Postby Pinchas L » Tue Aug 28, 2012 5:45 pm

Joshua London wrote:
Craig Winchell wrote:A relatively unremarkable article...

Ah, sorry. :oops: Well, I did say "interesting" rather than "remarkable." I actually thought it was pretty good in terms of provoking thought amongst those of us who fancy ourselves (at least semi) knowledgeable critics/tasters. I particularly liked this:
"Working out that a wine is ‘under-oaked’, by contrast, is no easy matter. If I feel dissatisfied with such a wine, I will probably complain about something else altogether. An aggressive flavour profile, perhaps; the stinkiness of reduction; or an overall lack of harmony and equilibrium. It’s an impressive feat to imagine such a wine with another eight months in oak, or with 70 per cent rather than 20 per cent new oak, or with ten months in second-use oak rather than in concrete tanks."

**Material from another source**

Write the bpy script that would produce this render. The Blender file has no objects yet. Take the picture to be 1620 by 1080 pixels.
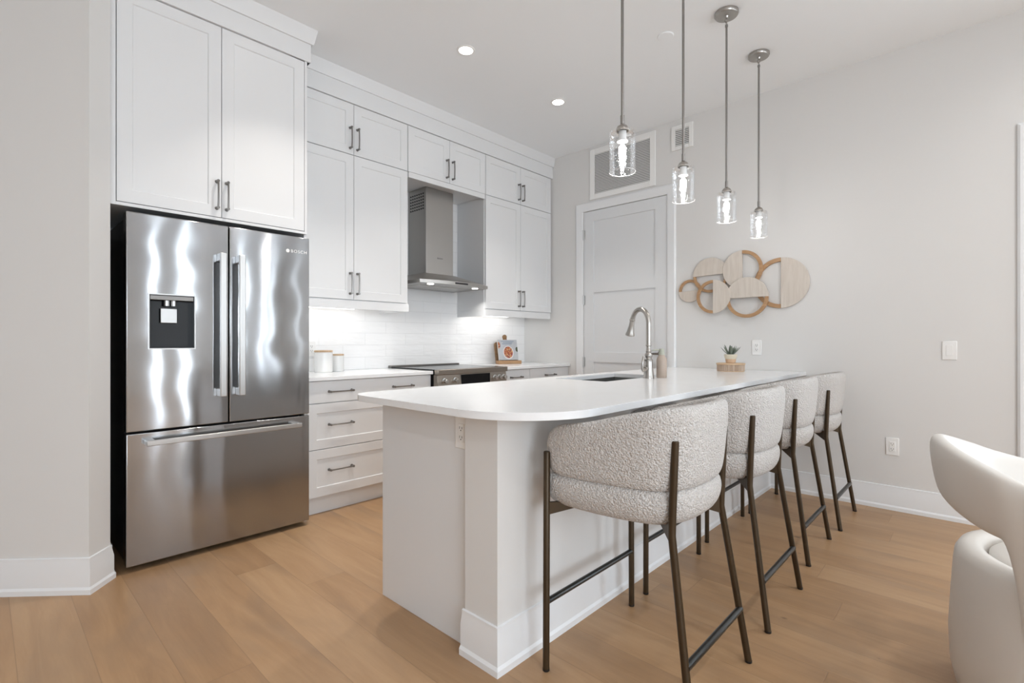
import bpy, bmesh, math, random
from math import sin, cos, pi, radians, sqrt
from mathutils import Vector, Matrix
from mathutils.geometry import tessellate_polygon

SC = bpy.context.scene
COL = SC.collection
random.seed(7)

# ------------------------------------------------------------------ camera
cam_data = bpy.data.cameras.new('camera')
cam_data.sensor_width = 36.0
cam_data.lens = 790.0 / 1620.0 * 36.0
cam_data.clip_start = 0.02
cam = bpy.data.objects.new('camera', cam_data)
cam.location = (0, 0, 1.13)
cam.rotation_euler = (radians(90), 0, radians(43.2 - 90))
COL.objects.link(cam)
SC.camera = cam

# ------------------------------------------------------------------ exposure, world
SC.view_settings.view_transform = 'Standard'
SC.view_settings.look = 'None'
SC.view_settings.gamma = 1
SC.view_settings.use_curve_mapping = False
SC.view_settings.exposure = 0.29
W = bpy.data.worlds.new('world'); SC.world = W; W.use_nodes = True
W.node_tree.nodes['Background'].inputs[0].default_value = (0.85, 0.92, 1.0, 1)
W.node_tree.nodes['Background'].inputs[1].default_value = 1.0
SC.cycles.max_bounces = 12
SC.cycles.diffuse_bounces = 8
SC.cycles.transparent_max_bounces = 16
SC.cycles.sample_clamp_indirect = 6
SC.cycles.caustics_reflective = False
SC.cycles.caustics_refractive = False

# room dimensions (metres); x runs along the kitchen wall, y towards it
XR, YB, ZC = 4.199, 3.76, 3.08
XL, YS = -3.0, -4.2

def area(name, loc, rot, sx, sy, power, color=(1, 1, 1), spread=180, shape='RECTANGLE'):
    l = bpy.data.lights.new(name, 'AREA'); l.shape = shape; l.size = sx
    if shape == 'RECTANGLE': l.size_y = sy
    l.energy = power; l.color = color; l.spread = radians(spread)
    o = bpy.data.objects.new(name, l); o.location = loc; o.rotation_euler = rot
    COL.objects.link(o); return o

DAY = (0.80, 0.905, 1.0)
WARM = (1.0, 0.97, 0.94)
WARM2 = (1.0, 0.93, 0.85)
# daylight entering through the balcony doors in the right wall; the window behind the camera is added fill
area('daylight_balcony', (XR + 0.10, -2.1, 1.30), (0, radians(90), 0), 2.3, 1.6, 60, DAY)
area('fill_window_light', (-1.1, YS - 0.10, 1.55), (radians(90), 0, 0), 2.6, 1.9, 145, DAY)
STREAK_SLOTS = [(2.03, .06), (2.50, .07), (3.43, .05), (3.80, .04), (3.96, .035)]  # unseen wall slits, added to throw bright streaks onto the refrigerator
for sx_, sw_ in STREAK_SLOTS:
    area('streak_light', (sx_, YS - 0.06, 1.45), (radians(90), 0, 0), sw_, 2.7, 13 * sw_ / .09, DAY)
POTS = [(1.23, 2.51), (2.225, 2.513), (3.22, 2.509), (0.9, -0.9), (2.3, -0.9), (3.5, -0.9),
        (-1.3, -0.9), (-1.3, 1.2), (0.9, -2.8), (2.4, -2.8), (-1.3, -2.8)]
area('streak_light', (XR + .06, -3.62, 1.45), (0, radians(90), 0), 2.7, .08, 10, DAY)  # another added strip, for a streak near the refrigerator's right edge
for i, (x, y) in enumerate(POTS):
    area('pot_beam', (x, y, ZC - 0.012), (0, 0, 0), 0.085, 0.085, 4.6 if y > 2 else 5, WARM2 if y > 2 else WARM, 86 if y > 2 else 150, 'DISK')
for x in (2.535, 3.03):
    area('hood_beam', (x, 3.30, 1.597), (0, 0, 0), 0.04, 0.04, 1.1, (1, 0.97, 0.93), 130, 'DISK')
for x0, x1, p in ((1.47, 2.30, .95), (3.24, 4.05, .95)):
    area('under_cabinet_glow', ((x0 + x1) / 2, 3.60, 1.395), (radians(12), 0, 0), x1 - x0, 0.03, p, (1, 0.97, 0.93))

# ------------------------------------------------------------------ materials
def new_mat(name):
    m = bpy.data.materials.new(name); m.use_nodes = True
    nt = m.node_tree
    return m, nt, nt.nodes['Principled BSDF']
def node(nt, t, **kw):
    n = nt.nodes.new(t)
    for k, v in kw.items():
        if k.startswith('i_'):
            n.inputs[int(k[2:])].default_value = v
        else: setattr(n, k, v)
    return n
def math_node(nt, op, a, b=None):
    n = nt.nodes.new('ShaderNodeMath'); n.operation = op
    for i, v in enumerate((a, b)):
        if v is None: continue
        if isinstance(v, (int, float)): n.inputs[i].default_value = v
        else: nt.links.new(v, n.inputs[i])
    return n.outputs[0]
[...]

Still, since no else commented, I guess even "interesting" was an oversell. No worries.


Hi Josh,

Thanks for posting. Although I didn't find much meat in the article, it can serve to spawn a discussion on the topic. While oak's contribution to oxidation is subtle and imperceptible, its contribution being indirect, noticeable only in its effect on the finished product, when it is used as a flavor enhancer and as a mask, covering the flaws in a wine, its footprints can seem like those of a fossilized dinosaur. I tend not to like those wines, even though I understand the reason for the particular oak treatment, and perhaps precisely for the that very same reason. The author feels unsatisfied with under-oaked wines, but what I find in his complaints are references to flaws of a poorly made wine: reduction and imbalance, rather than valid reasons to feel unsatisfied with that style of wine-making. Then there are those monster wines with over-the-top fruit that the winemaker chooses to tame by using oak. Again, I understand the approach, but I prefer wines that are done differently. As a rule I prefer silky tannins and acid, to high alcohol and oak. From my experience, typically, high alcohol implies a later harvest, resulting in lower acidity. Which in turn, is remedied by covering that up with an aggressive oak treatment, consequently overpowering the silky tannins with those of the oak. However, I do understand that silky tannins are very much a function of the grape variety, as some varieties have thinner skins, imparting less tannins than their thicker skinned cousins.

As for the delay in commenting, my read-response cycle isn't on steroids.